* _WHAT YOU NEED TO DO_: Please write out the lines of the data exactly, beginning with the first and ending with the line containing "902, .18)], rad=8.2, palm=11)"; leave the pictures behind.

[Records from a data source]

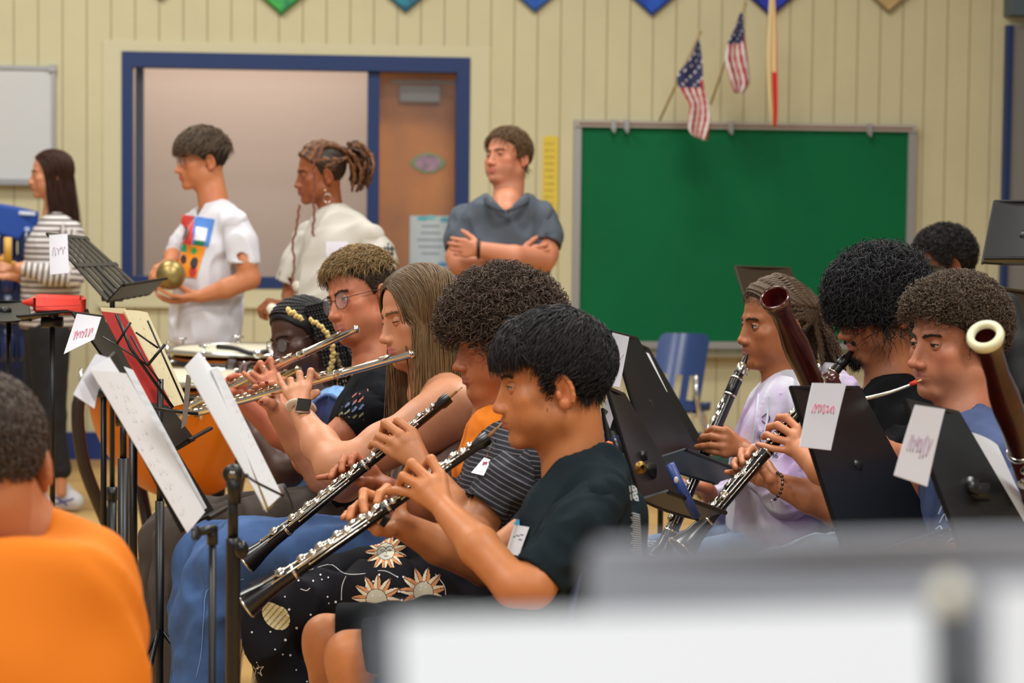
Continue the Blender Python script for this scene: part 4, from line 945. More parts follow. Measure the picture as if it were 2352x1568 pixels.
bs.append(skinp(la, SKD, .003)); bs.append((*tube([P(606+4*math.cos(t), 846+6*math.sin(t), D+.0) for t in np.linspace(0, 6.28, 12)], .0012, 5), M_silver))
ra = arm(D, [(840, 960, .2, 38), (712, 1040, .24, 30), (640, 1000, .24, 27), (560, 926, .22, 20)])
hand(ra, D, (554, 920, .22), [[(562, 880, .22), (552, 864, .21), (538, 862, .2), (526, 866, .19)], [(550, 880, .22), (535, 868, .21), (522, 872, .2), (514, 878, .19)], [(540, 886, .22), (524, 874, .21), (512, 880, .2), (507, 888, .19)], [(536, 896, .22), (520, 888, .21), (510, 890, .2), (504, 896, .19)]],
     [(548, 905, .19), (536, 900, .18), (530, 902, .18)], rad=8.2, palm=11)
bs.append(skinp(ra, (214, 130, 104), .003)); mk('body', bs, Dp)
hz = lambda y: hz_std(y, .082, .050, .0, -.055)
c = cap(HD, hz, (.003, .004, .004), col=(74, 56, 38), noise=Wr(.002, .02, 3))
sd = lambda y: np.where(y < .03, .0, .04)
h0 = flow_hair(HD, scalp(5000, hz), .022, 6, fwd(.8), lift=(.0, .004), col=(62, 48, 34), base=1.03, jit=.3, rad=.0009, short=True)
tp = scalp(4200, lambda y: np.interp(y, [-.11, -.06, 0, .06, .1], [.10, .07, .065, .080, .085]))
h1 = flow_hair(HD, tp, RNG.uniform(.03, .065, 4200), 10, lambda p, t: np.stack([p[:, 0]*5+.25, .95-.5*t+0*p[:, 0], .25-.8*t+0*p[:, 0]], 1), lift=(.002, .020), col=(140, 112, 72), var=.4, base=1.03, jit=.45, keep=.45, grav=.1, rad=.0011, curl=(.004, .8))
mk('hair', [c, h0, h1, br], Dp); glasses(HD, Dp, .0235, .0215, .094)
M_teeD = mat('black tee', (16, 18, 23), .9, spec=.15)
s = torso(D, [(868, 895, 0, 58), (860, 970, 0, 88), (850, 1060, 0, 96), (830, 1170, 0, 96)], ((-.08, .95), (0, 1), (.08, .95))); pc(s, D, [(880, 890, 0, 44), (886, 925, -.15, 50)], .04); pc(s, D, [(870, 885, 0, 44), (840, 915, .15, 46)], .04); s.rc(nb+V3(0, 0, -.02), nb+V3(-.02, 0, .12), .060, .064, .006, -1)
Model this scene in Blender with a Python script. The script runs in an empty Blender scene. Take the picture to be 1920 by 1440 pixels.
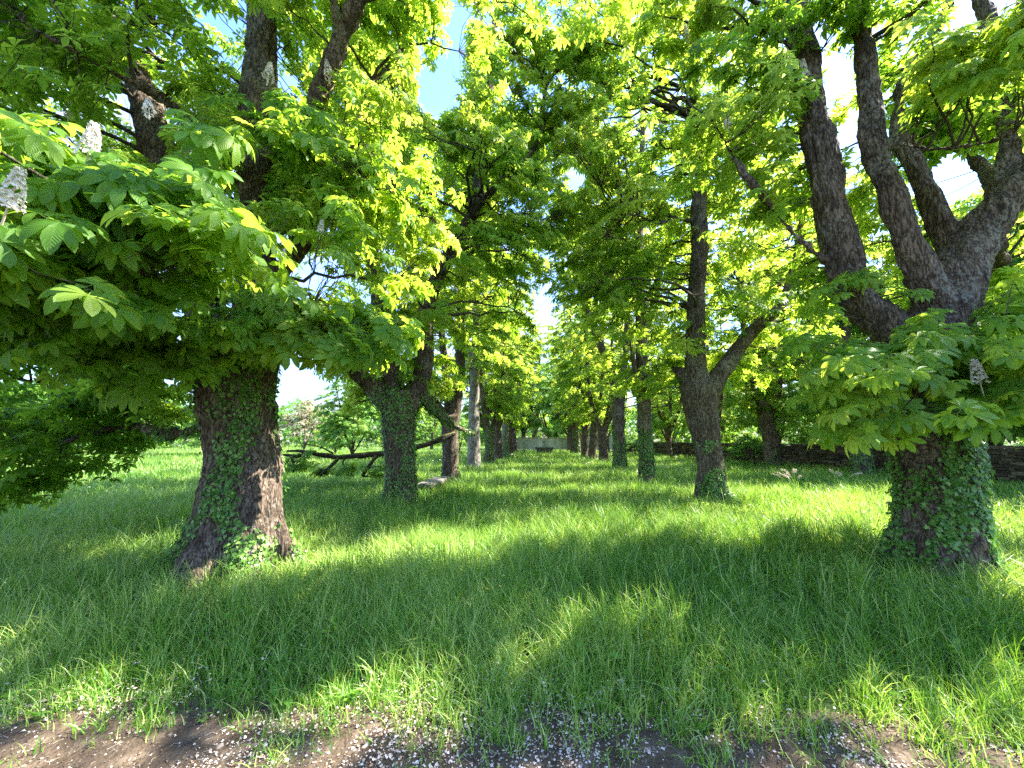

* _REPLY TO THE EXERCISE_:
Continue the Blender Python script for this scene: part 4, from line 945. More parts follow. Measure the picture as if it were 2352x1568 pixels.
bs.append(skinp(la, SKD, .003)); bs.append((*tube([P(606+4*math.cos(t), 846+6*math.sin(t), D+.0) for t in np.linspace(0, 6.28, 12)], .0012, 5), M_silver))
ra = arm(D, [(840, 960, .2, 38), (712, 1040, .24, 30), (640, 1000, .24, 27), (560, 926, .22, 20)])
hand(ra, D, (554, 920, .22), [[(562, 880, .22), (552, 864, .21), (538, 862, .2), (526, 866, .19)], [(550, 880, .22), (535, 868, .21), (522, 872, .2), (514, 878, .19)], [(540, 886, .22), (524, 874, .21), (512, 880, .2), (507, 888, .19)], [(536, 896, .22), (520, 888, .21), (510, 890, .2), (504, 896, .19)]],
     [(548, 905, .19), (536, 900, .18), (530, 902, .18)], rad=8.2, palm=11)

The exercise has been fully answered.